Artículo publicado en CRÍTIC
El declive de la clase media conduce a la guerra, decía Tocqueville. Tuviera o no razón, es indudable que la decadencia de las clases medias provoca reacciones de miedo, susceptibles de ser usadas para señalar como culpables de todos los males a los grupos sociales más vulnerables. El continente europeo ya ha vivido esa miseria política y social en otros momentos. En la crisis actual, de nuevo emergen organizaciones políticas que fomentan la xenofobia, el racismo y la guerra entre pobres.

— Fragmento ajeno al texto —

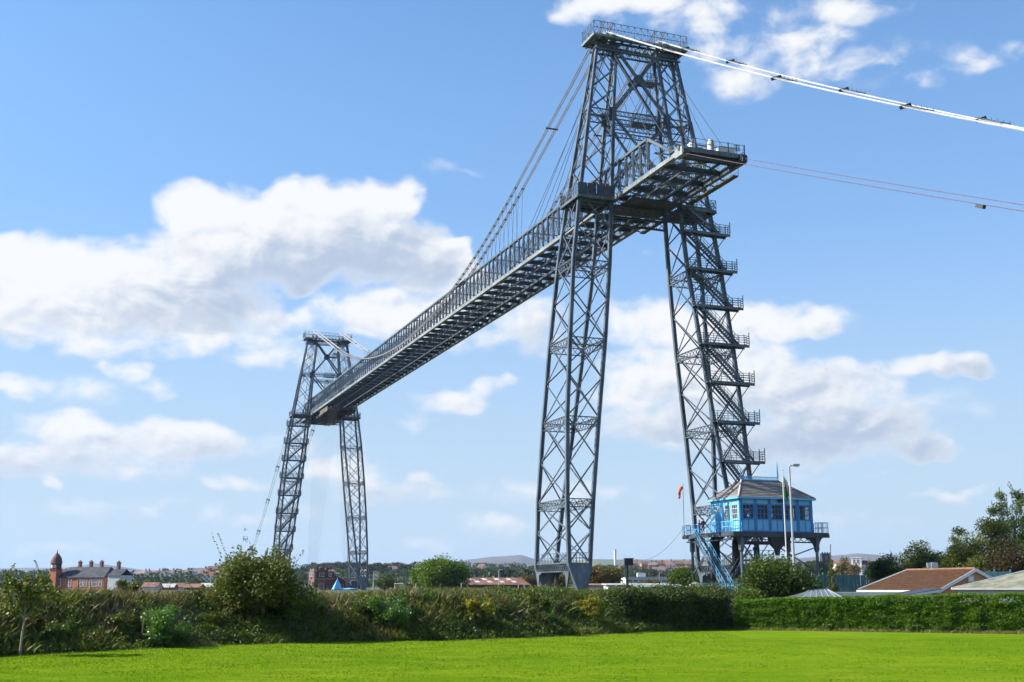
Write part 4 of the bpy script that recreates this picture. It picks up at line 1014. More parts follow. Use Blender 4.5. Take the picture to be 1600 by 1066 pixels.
nu, nv = 12, 14; ztop = fp.z - .45
def flag_pt(i, j):
    s = i / nu; t = j / nv; fold = .07 * math.sin(s * 15 + t * 2.0) * (.4 + t)
    return (fp.x + .06 + .34 * s * (1 - .25 * t) + .02 * math.sin(9 * t), 99 + fold, ztop - 1.75 * t - .55 * s * (1 - .3 * t))
for i in range(nu):
    for j in range(nv):
        c = 2 if (i / nu - .45) ** 2 + (j / nv - .5) ** 2 < .055 else (0 if j < nv * .5 else 1)
        fm.poly([flag_pt(i, j), flag_pt(i + 1, j), flag_pt(i + 1, j + 1), flag_pt(i, j + 1)], c)
fo2 = fm.build('flag', [mat('flag_white', (.5, .48, .46), .8), mat('flag_green', (.02, .16, .05), .8), mat('flag_red', (.4, .02, .03), .8)]); tag(fo2, 'limp white over green flag with red emblem on the white flagpole', 'flag')
for p in fo2.data.polygons: p.use_smooth = True
ms = empty('windsock_mast', B(1.4, 4.35, HF), BROT); tag(ms, 'thin mast with a wire rising from the left end of the winding house balcony', 'mast')
m = MB(); m.tube([(0, 0, 0), (-.0, 0, 6.1)], .035, 6); m.build('pole', M['wire'], ms)
wk = MB(); wk.tube([(0, -.18, 5.75), (.02, -.42, 5.4), (.03, -.52, 4.9), (.03, -.55, 4.35)], [.2, .2, .16, .11], 10, cap=False); wo2 = wk.build('windsock', mat('windsock_orange', (.72, .09, .02), .7)); wo2.location = B(1.4, 4.35, HF); wo2.rotation_euler = (0, 0, BROT); tag(wo2, 'limp orange windsock hanging from the thin balcony mast', 'windsock')
gw = MB(); a = B(1.4, 4.3, HF + .9); b = P(975, 866, 190); pts = [a.lerp(b, t) - Vector((0, 0, 2.2 * 4 * t * (1 - t))) for t in np.linspace(0, 1, 14)]; gw.tube(pts, .022, 4); tag(gw.build('overhead_wire', M['wire']), 'thin sagging wire running left from the winding house balcony', 'wire')
# thin white instrument poles at the foot of the near left leg
for x, yt, d in ((913, 872, 141), (918, 886, 140)):
    p = P(x, yt, d); o = empty('instrument_pole', (p.x, d, GZ)); tag(o, ('taller' if x == 913 else 'shorter') + ' slim white pole with small boxes at the near left tower leg', 'pole', 'slim white poles at the tower foot')
    m = MB(); m.tube([(0, 0, 0), (0, 0, p.z - GZ)], .06, 8); m.build('post', M['white'], o)
    m = MB()
    for z in (1.6, 3.0): m.box((-.12, -.12, z), (.12, .12, z + .35))
    m.build('box', M['lamp_grey'], o)
# dark floodlight stand
p = P(985, 879, 118); o = empty('floodlight_stand', (p.x - .35, 118, GZ)); tag(o, 'black boxy floodlight on a dark post between the two towers', 'floodlight')
m = MB(); m.tube([(0, 0, -.4), (0, 0, p.z - GZ)], .13, 8); m.beam((-.3, 0, .6), (.3, 0, .6), .1, .5); m.build('post', M['black'], o)
m = MB(); m.box((-.25, -.3, p.z - GZ - .3), (.6, .3, p.z - GZ + .35)); m.box((-.3, -.35, p.z - GZ + .35), (.65, .35, p.z - GZ + .42)); m.build('lamp_box', M['black'], o)
# goal post
p0, p1 = P(617, 915, 205), P(629, 915, 205); o = empty('goal_post', (p0.x, 205, 2.2)); tag(o, 'white goal frame showing above the bank left of the round green tree', 'goal')
w = p1.x - p0.x; h = p0.z - 2.2 + .3
for x in (0, w): m = MB(); m.tube([(x, 0, 0), (x, 0, h)], .09, 8); m.build('upright', M['white'], o)
m = MB(); m.tube([(-.09, 0, h), (w + .09, 0, h)], .09, 8); m.build('crossbar', M['white'], o)
for x, yt, d, lb in ((584, 893, 230, 'pale lamp post beside the right leg of the far tower'), (779.5, 890, 225, 'slim lamp post standing before the rusty roofed shed'), (1030, 894, 300, 'pale lamp post in front of the long grey factory')):
    lamp_post(x, yt, d, 2.4, lb, .5, .09)
for i, (x, yt, d) in enumerate(((650, 912, 150), (721, 911, 150), (810, 914, 170), (819, 913, 170), (829, 914, 172))):
    p = P(x, yt, d); m = MB(); m.tube([(0, 0, 0), (0, 0, p.z - 2.4)], .07, 6); m.beam((-.02, 0, p.z - 2.45), (.35, 0, p.z - 2.25), .05, .05)
    o = m.build('fence_post', M['concrete'], None, (p.x, d, 2.4)); tag(o, ['concrete fence post in front of the round green tree, its left side', 'concrete fence post in front of the round green tree, its right side', 'grey fence post at the right end of the rusty shed'][min(i, 2)], 'fence post', 'fence posts behind the bank')

# ------------------------------------------------------------------ buildings
def walls(mb, x0, x1, y0, y1, z0, z1): mb.box((x0, y0, z0), (x1, y1, z1))
def gable_roof(x0, x1, y0, y1, ze, zr, ov=.3, hip0=0, hip1=0, th=.12):
    """ridge along x; hips optional; with thickness"""
    m = MB(); ym = (y0 + y1) / 2; a, b = x0 - ov, x1 + ov; c, d = y0 - ov, y1 + ov; s = (zr - ze) / ((y1 - y0) / 2); zo = ze - ov * s
    for dz in (0, -th):
        A, Bq, Cq, Dq = (a, c, zo + dz), (b, c, zo + dz), (b, d, zo + dz), (a, d, zo + dz); K0, K1 = (a + hip0, ym, zr + dz), (b - hip1, ym, zr + dz)
        fs = [[A, Bq, K1, K0], [Cq, Dq, K0, K1], [Bq, Cq, K1], [Dq, A, K0]]
        for f in fs[:2] + ([fs[2]] if hip1 else []) + ([fs[3]] if hip0 else []): m.poly(f if dz == 0 else f[::-1])
    for p, q in (((a, c), (b, c)), ((b, d), (a, d))): m.poly([(*p, zo - th), (*q, zo - th), (*q, zo), (*p, zo)])
    if not hip1: m.poly([(b, c, zo - th), (b, ym, zr - th), (b, ym, zr), (b, c, zo)]); m.poly([(b, ym, zr - th), (b, d, zo - th), (b, d, zo), (b, ym, zr)])
    if not hip0: m.poly([(a, ym, zr - th), (a, c, zo - th), (a, c, zo), (a, ym, zr)]); m.poly([(a, d, zo - th), (a, ym, zr - th), (a, ym, zr), (a, d, zo)])
    return m
def gable_end(mb, x, y0, y1, ze, zr, t=.2): mb.prism([(x, y0, ze), (x, y1, ze), (x, (y0 + y1) / 2, zr)], (t, 0, 0))
def window(parent, x0, x1, z0, z1, y, n=-1, axis='x', frame=None, bars=(1, 1)):
    """window on the wall facing -y (axis x) or on a wall of constant x (axis y); frame with pane as its sub-part"""
    f = MB(); t = .07
    def bx(a0, a1, b0, b1, o0, o1, mb):
        if axis == 'x': mb.box((a0, min(y + n * o0, y + n * o1), b0), (a1, max(y + n * o0, y + n * o1), b1))
        else: mb.box((min(y + n * o0, y + n * o1), a0, b0), (max(y + n * o0, y + n * o1), a1, b1))
    bx(x0 - t, x0 + .06, z0, z1, .0, .09, f); bx(x1 - .06, x1 + t, z0, z1, .0, .09, f); bx(x0 + .06, x1 - .06, z1 - .07, z1, .0, .09, f); bx(x0 - .12, x1 + .12, z0 - .1, z0, .0, .14, f)
    for k in range(1, bars[0] + 1): xx = x0 + (x1 - x0) * k / (bars[0] + 1); bx(xx - .03, xx + .03, z0, z1 - .07, .02, .07, f)
    for k in range(1, bars[1] + 1): zz = z0 + (z1 - z0) * k / (bars[1] + 1); bx(x0 + .06, x1 - .06, zz - .03, zz + .03, .022, .068, f)
    fo = f.build('window', frame or M['white'], parent); g = MB(); bx(x0 + .05, x1 - .05, z0, z1 - .05, .012, .03, g); g.build('pane', M['glass'], fo); return fo
def chimney(parent, x, y, z0, z1, w, m, pots=2):
    c = MB(); c.box((x - w / 2, y - w / 2, z0), (x + w / 2, y + w / 2, z1 - .25)); c.box((x - w / 2 - .1, y - w / 2 - .1, z1 - .25), (x + w / 2 + .1, y + w / 2 + .1, z1))
    for k in range(pots): xx = x + (k - (pots - 1) / 2) * .35; c.tube([(xx, y, z1), (xx, y, z1 + .4)], .12, 8)
    return c.build('chimney', m, parent)
# -- brick hall with domed turret, far left
p = P(86, 901, 330); bh = empty('brick_hall', (p.x, 330, 1.5), R(-20)); tag(bh, 'long red brick hall with slate roof and domed corner turret at far left', 'building')
ze, zr, LX = p.z - 1.5, P(86, 886, 330).z - 1.5, 16.6
m = MB(); walls(m, 0, LX, 0, 8, 0, ze); gable_end(m, .0, 0, 8, ze, zr - .3); m.build('wall', M['brick_red'], bh)
rf = gable_roof(0, LX, 0, 8, ze, zr, .35, 2.0, 1.4).build('roof', M['slate'], bh)
m = MB()
for x in (3.9, 8.0, 12.1): m.box((x - .12, -.16, 0), (x + .12, .0, ze - .1))
m.box((-.1, -.2, ze - .45), (LX + .1, -.003, ze - .2)); m.build('pilaster', M['stone'], bh)
for x in (1.6, 5.3, 9.2, 10.6, 13.1, 14.0, 15.6): window(bh, x - .45, x + .45, ze - 2.6, ze - .7, 0)
for x in (4.6, 8.4, 12.0): chimney(rf, x, 4.4, zr - .8, zr + 1.5, .75, M['brick_dark'])
chimney(rf, 16.5, 6.0, ze, zr + 1.3, .8, M['brick_dark'])
m = MB(); walls(m, -1.0, 1.3, -1.2, 1.1, 0, ze + 2.0); tw = m.build('turret', M['brick_red'], bh)
m = MB()
for i in range(8):
    a = i * math.pi / 4; m.box((.15 + 1.25 * math.cos(a) - .14, -.05 + 1.25 * math.sin(a) - .14, ze + 2.0), (.15 + 1.25 * math.cos(a) + .14, -.05 + 1.25 * math.sin(a) + .14, ze + 3.6))
m.box((-1.2, -1.4, ze + 1.85), (1.5, 1.3, ze + 2.05)); m.tube([(.15, -.05, ze + 2.0), (.15, -.05, ze + 3.6)], .85, 8); m.build('lantern', M['brick_dark'], tw)
for a in (R(250), R(205), R(295)):
    m = MB(); m.tube([(.15 + 1.02 * math.cos(a), -.05 + 1.02 * math.sin(a), ze + 2.75), (.15 + 1.3 * math.cos(a), -.05 + 1.3 * math.sin(a), ze + 2.75)], .48, 14); m.build('round_panel', M['white'], tw)
m = MB(); m.tube([(.15, -.05, ze + 3.6), (.15, -.05, ze + 3.75), (.15, -.05, ze + 4.4), (.15, -.05, ze + 5.3), (.15, -.05, ze + 6.1), (.15, -.05, ze + 6.4), (.15, -.05, ze + 7.4)], [1.75, 1.6, 1.5, 1.2, .6, .2, .03], 12); m.build('dome', posmat('dome_copper', (.07, .03, .024), (.11, .05, .04), .8, .6), tw)
p = P(172, 903, 322); ga = empty('white_annexe', (p.x - .6, 322, 1.5), R(-14)); tag(ga, 'plain pale rendered annexe at the right end of the brick hall', 'building')
m = MB(); walls(m, 0, 3.6, 0, 6, 0, P(172, 899, 322).z - 1.5); m.build('wall', M['grey_wall'], ga); gable_roof(0, 3.6, 0, 6, P(172, 899, 322).z - 1.5, P(172, 889, 322).z - 1.5, .2).build('roof', M['slate'], ga)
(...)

No importa qué define a la “clase media” (si el nivel de renta o el prestigio social) para entender una de sus funciones: ser o sentirse de clase media significa dejar de luchar, en la medida que uno percibe su vida como algo estable. Una estabilidad ganada con esfuerzo que si otros no han conseguido es por ser vagos o maleantes. Un equilibrio garantizado por el respeto a las normas y las formas, aunque sean normas injustas y formas clasistas. Pero el aumento de las desigualdades ha provocado una crisis de identidad de las clases medias. El espejismo de estabilidad se ha roto. El miedo a no cumplir las expectativas de ascensión social o a reconocer que más que mileuristas o precarios somos pobres, abre la puerta a tendencias reaccionarias basadas en el sálvese quien pueda.